Ne surtout pas oublier le contexte, de plus en plus chaotique, de surpopulation, de sécheresse, de famines, de cités qui se vident, jetant sur les chemins des milliers de dépossédés encombrants en quête de refuges, de convoîtises sans cesse attisées par les affaiblissements des pouvoirs, vectrices de rivalités et de guerres.

Autre possibilité en de pareils temps très troublés : une révolte de la plèbe pressurée (un peu comme dans le cas de l'Île de Pâques) contre des dignitaires qui n'assurent plus leur mission de protecteurs de l'ordre cosmique (l'ordre cosmique, dans ce contexte, est étroitement lié aux récoltes et à la survie de la société).

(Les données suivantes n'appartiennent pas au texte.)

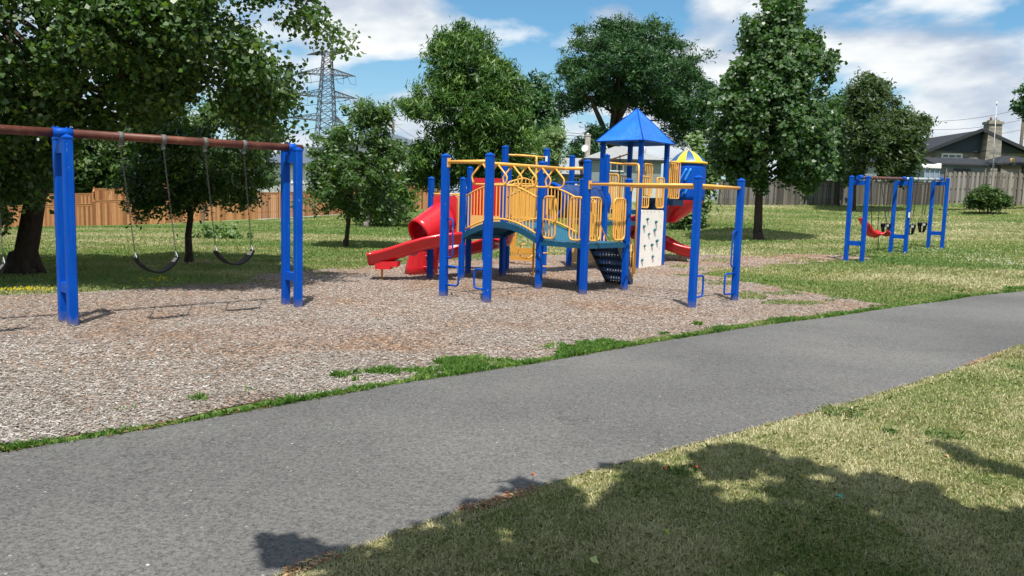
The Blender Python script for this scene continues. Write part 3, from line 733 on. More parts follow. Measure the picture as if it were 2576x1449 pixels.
# arch bridge
def bz(t): return DA + .30 * math.sin(math.pi * t) ** .9 if 0 < t < 1 else DA
m = MB(); rows = []
T = np.linspace(0, 1, 25)
for t in T:
    a = p9.lerp(p3, t) + UZ * bz(t); b = p12.lerp(p6, t) + UZ * bz(t); rows.append([a, b, b - UZ * .02, a - UZ * .02])
m.grid(rows, False, True); br = m.build('arch_bridge', DECKM, ps)
for A, B in ((p9, p3), (p12, p6)):
    m = MB(); m.grid([[A.lerp(B, t) + UZ * (bz(t) + .012) + q for q in (Vector((-.012, -.012, 0)), Vector((.012, .012, 0)), Vector((.012, .012, -.12)), Vector((-.012, -.012, -.12)))] for t in T], False, True); m.build('bridge_beam', TEAL, br)
def rail_panel(top, bot, nb, r=.0142, name='guard_rail', R_=.018, ends=True, rnd=.09):
    """top and bottom polylines with nb balusters; one part"""
    m = MB(); top = [Vector(p) for p in top]; bot = [Vector(p) for p in bot]
    def along(L, t):
        d = [0]
        for i in range(len(L) - 1): d.append(d[-1] + (L[i + 1] - L[i]).length)
        s = t * d[-1]
        for i in range(len(L) - 1):
            if s <= d[i + 1] + 1e-9: return L[i].lerp(L[i + 1], (s - d[i]) / max(1e-9, d[i + 1] - d[i]))
        return L[-1]
    if ends: m.tube(fillet(top + bot[::-1], rnd, 6, True), R_, 8, closed=True)
    else: m.tube(top, R_, 8); m.tube(bot, R_, 8)
    for i in range(nb):
        t = (i + 1) / (nb + 1); m.tube([along(bot, t), along(top, t)], r, 6, caps=False)
    return m.build(name, YELLOW, ps)
# bridge guard rails (arched top and bottom)
for A, B, nb in ((p9, p3, 21), (p12, p6, 21)):
    d = (B - A); T2 = np.linspace(.05, .96, 15)
    rail_panel([A + d * t + UZ * (bz(t) + .76 - .02 * abs(t - .5)) for t in T2], [A + d * t + UZ * (bz(t) + .07) for t in T2], nb, ends=False)
# deck A barriers: split side panels round the gaps
def side_panel(A, B, f0, f1, z0, z1, nb, off=0, rnd=.10, R_=.018):
    a, b = A.lerp(B, f0), A.lerp(B, f1)
    o_ = v_ * off
    return rail_panel([a + UZ * z1 + o_, b + UZ * z1 + o_], [a + UZ * z0 + o_, b + UZ * z0 + o_], nb, rnd=rnd, R_=R_)
side_panel(p9, p11, .06, .34, DA + .05, DA + .83, 3); side_panel(p9, p11, .66, .94, DA + .05, DA + .83, 3)
side_panel(p11, p13, .06, .34, DA + .05, DA + .83, 4); side_panel(p11, p13, .66, .94, DA + .05, DA + .83, 4)
side_panel(p12, p13, .05, .30, DA + .05, DA + .80, 3); side_panel(p12, p13, .72, .95, DA + .05, DA + .80, 3)
# blue brackets where panels meet posts
m = MB()
for A, B in ((p9, p11), (p11, p13), (p12, p13)):
    for f in (.045, .955):
        for z in (DA + .05, DA + .82): m.box(A.lerp(B, f) + UZ * z, (.07, .05, .04), PA)
m.build('bracket', BLUE, ps)
# loop ladder over the approach
h1z = zat(p5, 406) ; h2z = h1z
yt('header_bar', [p2 + UZ * h1z, p5 + UZ * h1z], .030, n=10); yt('header_bar', [p9 + UZ * h2z, p11 + UZ * h2z], .030, n=10)
ra = p2.lerp(p5, .5) + UZ * h1z; rb = p9.lerp(p11, .5) + UZ * h2z
yt('overhead_rail', [ra, rb], .030, n=10)
dr = (rb - ra).normalized(); pr_ = dr.cross(UZ).normalized()
for i in range(6):
    c = ra.lerp(rb, .137 + i * .152) - UZ * .02; wv = (pr_ * .95 + dr * .3).normalized()
    hw = .20; pts = fillet([c + wv * .015, c + wv * hw - UZ * .20, c + wv * (hw * .80) - UZ * .335, c - wv * (hw * .80) - UZ * .335, c - wv * hw - UZ * .20, c - wv * .015], .055, 5)
    yt('hand_loop', pts, .016)
for p, q, z in ((p2, p5, h1z), (p5, p2, h1z), (p9, p11, h2z), (p11, p9, h2z)):
    m = MB(); d = (q - p).normalized(); m.box(p + d * .068 + UZ * (z - .01), (.016, .075, .15), math.atan2(d.y, d.x)); m.build('flange', YELLOW, ps)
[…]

Voilà qui porte à méditer sur le déclin des civilisations.

Les Mayas n'avaient-ils pas élaboré une culture brillante, "raffinée", ingénieuse, "à nulle autre pareille" ?

N'avaient-ils pas domestiqué la pierre (sans aucune outil de métal, pour ériger leurs pyramides-temples monumentales), l'eau des pluies (grâce à des systèmes fort élaborés et très astucieux de drainage), l'écriture et  les chiffres (avec le développement de systèmes mathématiques et glyphiques complexes remarquables) ?

A cette queston-exclamation, le commentateur ne peut que - tout ce qu'il y a de plus judicieusement - conclure : "la seule chose que les Mayas n'avaient pas conquis, c'est leur nature".

P.Laranco.

(*)

Le jaguar était le prédateur le plus redoutable de ces jungles d'Amérique Centrale. Le chasser représentait un réel danger, d'où le prix qui était accordé à ses canines, symboles de sa férocité. De plus, la religion des Mayas faisait de lui un dieu du monde souterrain, de l'inframonde, essentiel.